* What is asked:
Retype exactly what runs from the first line of the data to the line with "sc.camera = cam", keeping both of those lines and skipping pictures.

___ Data for this task

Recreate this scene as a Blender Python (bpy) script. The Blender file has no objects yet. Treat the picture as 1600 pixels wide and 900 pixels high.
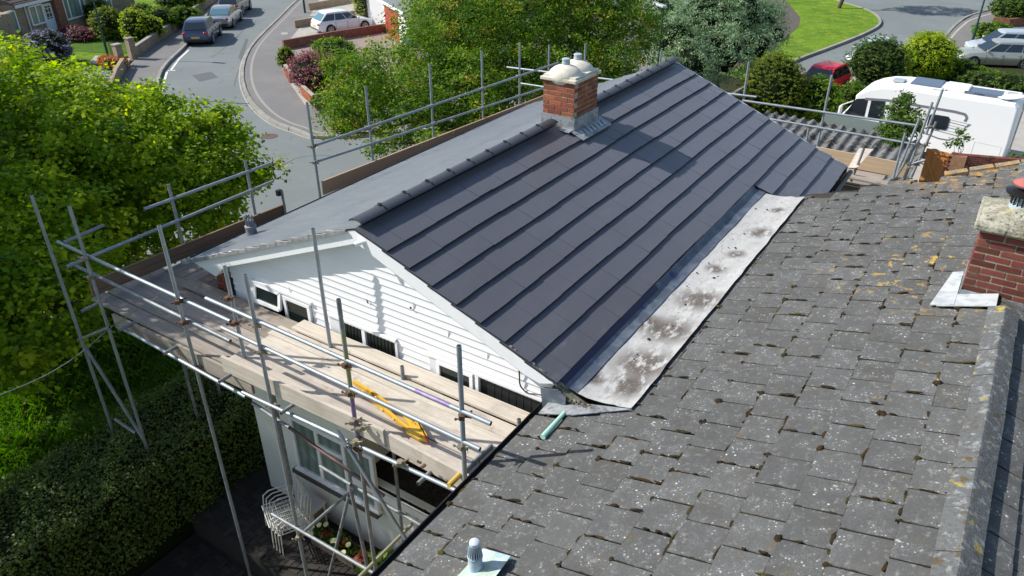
import bpy, bmesh, math, random
import numpy as np
from mathutils import Matrix, Vector
random.seed(7); RNG = np.random.default_rng(7)
sc = bpy.context.scene
COL = sc.collection
R = math.radians

# ------------------------------------------------------------------ camera
CAM = np.array([6.122, -5.6678, 3.5538]); YAW, PIT = -0.5840, 0.5236; FPX = 1182.28
Fv = np.array([math.sin(YAW)*math.cos(PIT), math.cos(YAW)*math.cos(PIT), -math.sin(PIT)])
Rv = np.array([math.cos(YAW), -math.sin(YAW), 0.0]); Uv = np.cross(Rv, Fv)
_r = -0.0036
Rv, Uv = Rv*math.cos(_r)+Uv*math.sin(_r), -Rv*math.sin(_r)+Uv*math.cos(_r)
cd = bpy.data.cameras.new("camera"); cam = bpy.data.objects.new("camera", cd); COL.objects.link(cam)
cd.sensor_width = 36; cd.lens = 36*FPX/1600; cd.clip_end = 2000; cd.clip_start = 0.1
mw = Matrix.Identity(4)
for i in range(3):
    mw[i][0] = Rv[i]; mw[i][1] = Uv[i]; mw[i][2] = -Fv[i]; mw[i][3] = CAM[i]
cam.matrix_world = mw
sc.camera = cam

# ------------------------------------------------------------------ sky, sun, exposure
SAZ, SEL = R(25), R(41)            # light travels towards +x (a little +y), downwards
w = bpy.data.worlds.new("World"); sc.world = w; w.use_nodes = True
nt = w.node_tree; nt.nodes.clear()
sky = nt.nodes.new('ShaderNodeTexSky'); sky.sky_type = 'NISHITA'; sky.sun_disc = False
sd = Vector((-math.cos(SEL)*math.cos(SAZ), -math.cos(SEL)*math.sin(SAZ), math.sin(SEL)))  # towards the sun
sky.sun_elevation = SEL; sky.sun_rotation = math.atan2(sd.x, sd.y)
bg = nt.nodes.new('ShaderNodeBackground'); bg.inputs[1].default_value = 0.125
wo = nt.nodes.new('ShaderNodeOutputWorld')
nt.links.new(sky.outputs[0], bg.inputs[0]); nt.links.new(bg.outputs[0], wo.inputs[0])
sl = bpy.data.lights.new("sun", 'SUN'); so = bpy.data.objects.new("sun", sl); COL.objects.link(so)
sl.energy = 4.6; sl.angle = R(0.53); sl.color = (1.0, 0.955, 0.89)
so.rotation_mode = 'QUATERNION'; so.rotation_quaternion = sd.to_track_quat('Z', 'Y')
sc.view_settings.view_transform = 'Standard'; sc.view_settings.look = 'None'
sc.view_settings.exposure = 0.45; sc.view_settings.gamma = 1

# ------------------------------------------------------------------ picture pixel -> real plane
def ray(u, v): return Fv + Rv*(u-800)/FPX - Uv*(v-450)/FPX
def PZ(u, v, z=-7.8): d = ray(u, v); return Vector(CAM + d*(z-CAM[2])/d[2])
def PY(u, v, y=0.0): d = ray(u, v); return Vector(CAM + d*(y-CAM[1])/d[1])
def PX(u, v, x=0.0): d = ray(u, v); return Vector(CAM + d*(x-CAM[0])/d[0])
def AT(u, v, dep): return Vector(CAM + ray(u, v)*dep)

# ------------------------------------------------------------------ objects
LOC = {}
def tag(o, label=None, cat=None, group=None, kind=None):
    if label: o['label'] = label
    if cat: o['category'] = cat
    if group: o['group'] = group
    if kind: o['kind'] = kind
    return o
def thing(name, label, cat, loc=(0, 0, 0), rz=0, group=None):
    o = bpy.data.objects.new(name, None); COL.objects.link(o); o.location = loc; o.rotation_euler = (0, 0, rz)
    o.empty_display_size = .2
    LOC[o.name] = Vector(loc) if rz == 0 else None
    return tag(o, label, cat, group)
def world_off(p):
    while p is not None and p.parent is not None: p = p.parent
    if p is None: return Vector((0, 0, 0))
    l = LOC.get(p.name)
    return l if l is not None else Vector((0, 0, 0))
class MB:
    def __init__(s): s.v = []; s.f = []; s.m = []
    def add(s, vs, fs, mi=0):
        n = len(s.v); s.v += [tuple(x) for x in vs]; s.f += [tuple(i+n for i in f) for f in fs]; s.m += [mi]*len(fs); return s
    def box(s, c, d, rz=0, mi=0, mat=None):
        x, y, z = d[0]/2, d[1]/2, d[2]/2
        vs = [Vector((a*x, b*y, e*z)) for a in (-1, 1) for b in (-1, 1) for e in (-1, 1)]
        if mat is not None: vs = [mat @ q for q in vs]
        elif rz: m = Matrix.Rotation(rz, 3, 'Z'); vs = [m @ q for q in vs]
        vs = [q+Vector(c) for q in vs]
        return s.add(vs, [(0, 1, 3, 2), (4, 6, 7, 5), (0, 4, 5, 1), (2, 3, 7, 6), (0, 2, 6, 4), (1, 5, 7, 3)], mi)
    def bb(s, lo, hi, mi=0): return s.box([(a+b)/2 for a, b in zip(lo, hi)], [b-a for a, b in zip(lo, hi)], mi=mi)
    def tube(s, p, q, r, n=8, r2=None, cap=True, mi=0):
        p = Vector(p); q = Vector(q); r2 = r if r2 is None else r2
        d = (q-p).normalized(); a = d.orthogonal().normalized(); b = d.cross(a)
        vs = [];
        for c, rr in ((p, r), (q, r2)):
            for i in range(n):
                t = 2*math.pi*i/n; vs.append(c+a*math.cos(t)*rr+b*math.sin(t)*rr)
        fs = [(i, (i+1) % n, n+(i+1) % n, n+i) for i in range(n)]
        if cap: fs += [tuple(range(n))[::-1], tuple(range(n, 2*n))]
        return s.add(vs, fs, mi)
    def path(s, pts, r, n=6):
        pts = [Vector(p) for p in pts]
        for a, b in zip(pts[:-1], pts[1:]): s.tube(a, b, r, n)
        return s
    def bar(s, p, q, wd, th, up=(0, 0, 1), mi=0):          # rectangular bar from p to q, th measured along up
        p = Vector(p); q = Vector(q); d = (q-p).normalized(); u = Vector(up); u = (u-d*u.dot(d)).normalized(); a = d.cross(u)
        vs = [c+a*(i*wd/2)+u*(j*th/2) for c in (p, q) for i in (-1, 1) for j in (-1, 1)]
        return s.add(vs, [(0, 1, 3, 2), (4, 6, 7, 5), (0, 4, 5, 1), (2, 3, 7, 6), (0, 2, 6, 4), (1, 5, 7, 3)], mi)
    def prism(s, poly, ext, mi=0, side=None):
        poly = [Vector(p) for p in poly]; e = Vector(ext); n = len(poly)
        k = len(s.v); s.v += [tuple(p) for p in poly]+[tuple(p+e) for p in poly]
        fs = [tuple(range(n))[::-1], tuple(range(n, 2*n))]; ms = [mi, mi]
        for i in range(n): fs.append((i, (i+1) % n, n+(i+1) % n, n+i)); ms.append(mi if side is None else side)
        s.f += [tuple(i+k for i in f) for f in fs]; s.m += ms; return s
    def sheet(s, poly): return s.add(poly, [tuple(range(len(poly)))])
    def lathe(s, c, prof, n=16, mi=0, ax=None):
        c = Vector(c); vs = []
        for r, z in prof:
            for i in range(n):
                t = 2*math.pi*i/n; v = Vector((r*math.cos(t), r*math.sin(t), z))
                vs.append(c+(ax @ v if ax else v))
        fs = []
        for j in range(len(prof)-1):
            for i in range(n): fs.append((j*n+i, j*n+(i+1) % n, (j+1)*n+(i+1) % n, (j+1)*n+i))
        fs += [tuple(range(n))[::-1], tuple(range((len(prof)-1)*n, len(prof)*n))]
        return s.add(vs, fs, mi)
    def blob(s, c, r, n=8, m=5, rot=0, jit=0):
        c = Vector(c); vs = []; cr, sr = math.cos(rot), math.sin(rot)
        for j in range(1, m):
            ph = math.pi*j/m
            for i in range(n):
                t = 2*math.pi*i/n; k = 1+random.uniform(-jit, jit)
                x, y, z = r[0]*math.sin(ph)*math.cos(t)*k, r[1]*math.sin(ph)*math.sin(t)*k, r[2]*math.cos(ph)*k
                vs.append(c+Vector((x*cr-y*sr, x*sr+y*cr, z)))
        vs += [c+Vector((0, 0, r[2])), c-Vector((0, 0, r[2]))]
        fs = []
        for j in range(m-2):
            for i in range(n): fs.append((j*n+i, (j+1)*n+i, (j+1)*n+(i+1) % n, j*n+(i+1) % n))
        T = len(vs)-2
        for i in range(n): fs.append((T, i, (i+1) % n)); fs.append((T+1, (m-2)*n+(i+1) % n, (m-2)*n+i))
        return s.add(vs, fs)
    def mesh(s, name, mats, smooth=None, off=None):
        me = bpy.data.meshes.new(name); v = s.v
        if off is not None and off.length > 0: v = [(a-off.x, b-off.y, c-off.z) for a, b, c in v]
        me.from_pydata(v, [], s.f)
        if not isinstance(mats, (list, tuple)): mats = [mats]
        for m in mats: me.materials.append(m)
        if len(mats) > 1: me.polygons.foreach_set('material_index', s.m)
        if smooth:
            me.polygons.foreach_set('use_smooth', [True]*len(me.polygons)); me.set_sharp_from_angle(angle=R(smooth))
        me.update(); return me
    def build(s, name, mats, parent=None, smooth=None, bevel=0, fix=True):
        me = s.mesh(name, mats, smooth, world_off(parent))
        if fix:
            b = bmesh.new(); b.from_mesh(me); bmesh.ops.recalc_face_normals(b, faces=b.faces); b.to_mesh(me); b.free()
        o = bpy.data.objects.new(name, me); COL.objects.link(o)
        if parent is not None: o.parent = parent
        if bevel:
            m = o.modifiers.new('bevel', 'BEVEL'); m.width = bevel; m.segments = 2; m.limit_method = 'ANGLE'; m.angle_limit = R(35)
        return o
def inst(name, me, M, parent):
    o = bpy.data.objects.new(name, me); COL.objects.link(o); o.parent = parent
    off = world_off(parent); o.matrix_basis = Matrix.Translation(-off) @ M
    return o
def struct(o): o['kind'] = 'structure'; return o
def stuff(o): o['kind'] = 'stuff'; return o
def kids(o): return [c for c in bpy.data.objects if c.parent == o]
def copy_tree(o, parent=None):
    c = o.copy(); COL.objects.link(c)
    if parent is not None: c.parent = parent
    for k in kids(o): copy_tree(k, c)
    return c

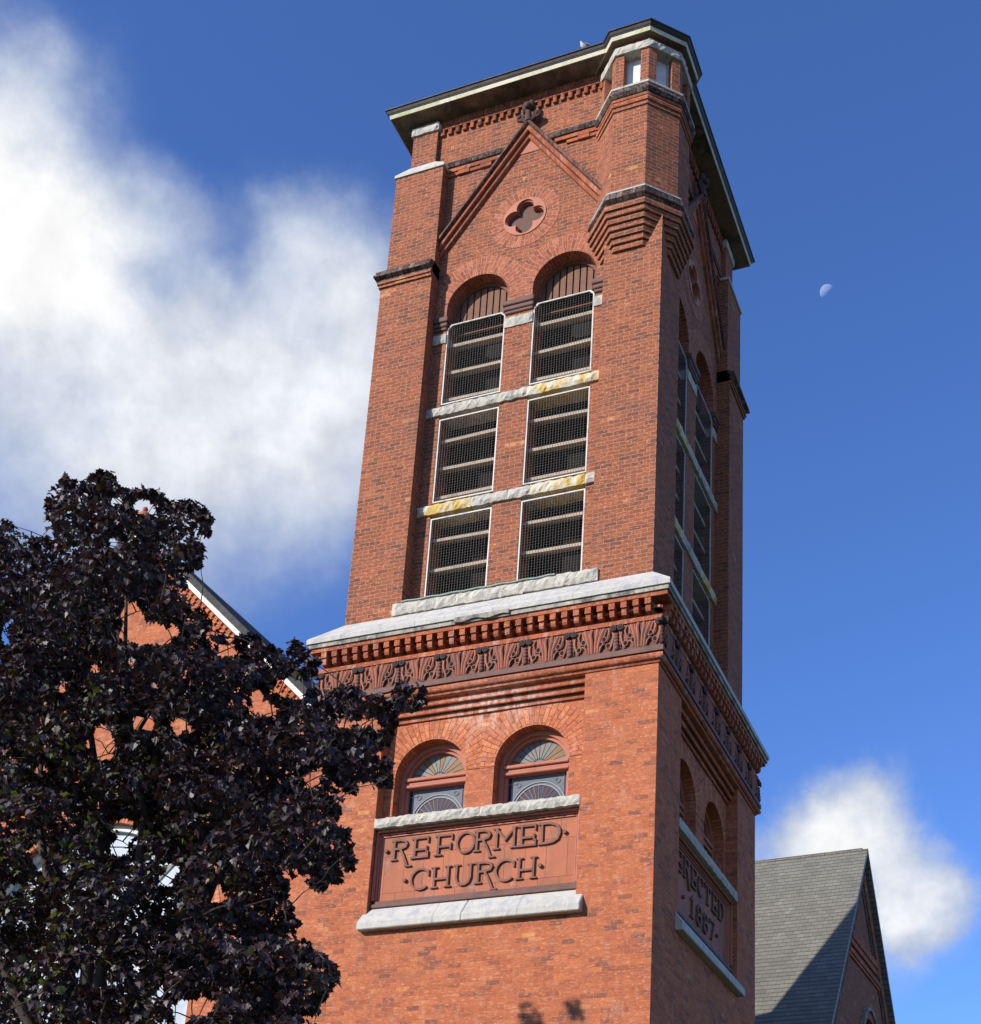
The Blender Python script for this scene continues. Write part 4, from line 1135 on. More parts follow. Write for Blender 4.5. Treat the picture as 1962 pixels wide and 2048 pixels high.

______

* Exercise answer:
Recreate this scene as a Blender Python (bpy) script. The Blender file has no objects yet. Treat the picture as 1600 pixels wide and 900 pixels high.
import bpy, bmesh, math, random
import numpy as np
from mathutils import Matrix, Vector
random.seed(7); RNG = np.random.default_rng(7)
sc = bpy.context.scene
COL = sc.collection
R = math.radians

# ------------------------------------------------------------------ camera
CAM = np.array([6.122, -5.6678, 3.5538]); YAW, PIT = -0.5840, 0.5236; FPX = 1182.28
Fv = np.array([math.sin(YAW)*math.cos(PIT), math.cos(YAW)*math.cos(PIT), -math.sin(PIT)])
Rv = np.array([math.cos(YAW), -math.sin(YAW), 0.0]); Uv = np.cross(Rv, Fv)
_r = -0.0036
Rv, Uv = Rv*math.cos(_r)+Uv*math.sin(_r), -Rv*math.sin(_r)+Uv*math.cos(_r)
cd = bpy.data.cameras.new("camera"); cam = bpy.data.objects.new("camera", cd); COL.objects.link(cam)
cd.sensor_width = 36; cd.lens = 36*FPX/1600; cd.clip_end = 2000; cd.clip_start = 0.1
mw = Matrix.Identity(4)
for i in range(3):
    mw[i][0] = Rv[i]; mw[i][1] = Uv[i]; mw[i][2] = -Fv[i]; mw[i][3] = CAM[i]
cam.matrix_world = mw
sc.camera = cam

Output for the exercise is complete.